Authorities suspect Moussaoui was slated to be the ''20th hijacker'' had he not been jailed in Minneapolis last summer on an immigration violation after he acted suspiciously at a flight training school. Although prosecutors have not alleged that Moussaoui had any direct contact with the 19 hijackers, they say his activities--in attending flight training school and receiving a $14,000 wire transfer from a suspected terrorist--mirrored those of the Sept. 11 terrorists.

Moussaoui's latest dramatic court appearance included none of the violent invective that marked an earlier diatribe in April, when he stunned the courtroom by calling for the destruction of America and Jews everywhere.

But in his dialogue with Brinkema on Thursday, Moussaoui ratcheted up his charges that the government--and his former defense attorneys--were conspiring to have him killed. He said that is why he wants to defend himself, perhaps with help from an unidentified Muslim lawyer who contacted him a few months ago.

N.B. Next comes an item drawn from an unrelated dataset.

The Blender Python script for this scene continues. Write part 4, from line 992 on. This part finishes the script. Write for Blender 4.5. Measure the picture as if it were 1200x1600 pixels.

''My life is at risk and I will never compromise it,'' Moussaoui said. ''My life is very precious to me, it is given by God, and I will not play with it.''

Former defense attorney Frank Dunham Jr., who was relegated to the role of ''standby'' counsel midway through the hearing after the judge ruled that Moussaoui could represent himself, told reporters that the defendant's conspiracy theory is the ''rambling'' of a disturbed man.

Dunham and colleagues on the former defense team said Moussaoui's conspiracy defense was news to them.

''If you try to figure out the significance of anything he said, you're wasting your time,'' Dunham said. Calling Moussaoui's decision to be his own lawyer ''a disaster," he added: "There's no way he can get a fair trial representing himself.''

The judge herself told Moussaoui--who is not a lawyer but says he received a master's degree in business in England--that she thought his decision was unwise. ''You make a bad situation more difficult,'' Brinkema said.

Among a host of potential problems cited by the judge and attorneys in the case, Moussaoui will likely be denied access to sensitive national security material that would normally be reviewed by defense attorneys, and it could take him months to prepare for a trial tentatively scheduled to start at the end of September. Moussaoui agreed to accept a computer at the jail to prepare for the case only after the judge assured him that his former attorneys will not set it up.

Nonetheless, the judge said that, based in part on a psychological evaluation and the observations of Moussaoui's jailers in Alexandria, she believes he is mentally competent to represent himself. She then asked Moussaoui whether he understands how serious the charges against him are and that several counts carry a mandatory sentence of life in prison without parole, or the death penalty.

''I understand fully the gravity of the charges,'' Moussaoui said in a clipped French accent. ''I understand fully the U.S. system of justice, and [if convicted] I will never see the light again.''

Brinkema concluded that, although Moussaoui's decision is clearly unorthodox, ''I'm satisfied that you understand what you are doing by waiving your right to counsel.''

The judge was reluctant to let Moussaoui delve into his proclamations of innocence, cutting him off repeatedly as he began making cryptic allegations about the ''secret evidence'' against him.

''You've won your motion. That's the end of it,'' Brinkema said.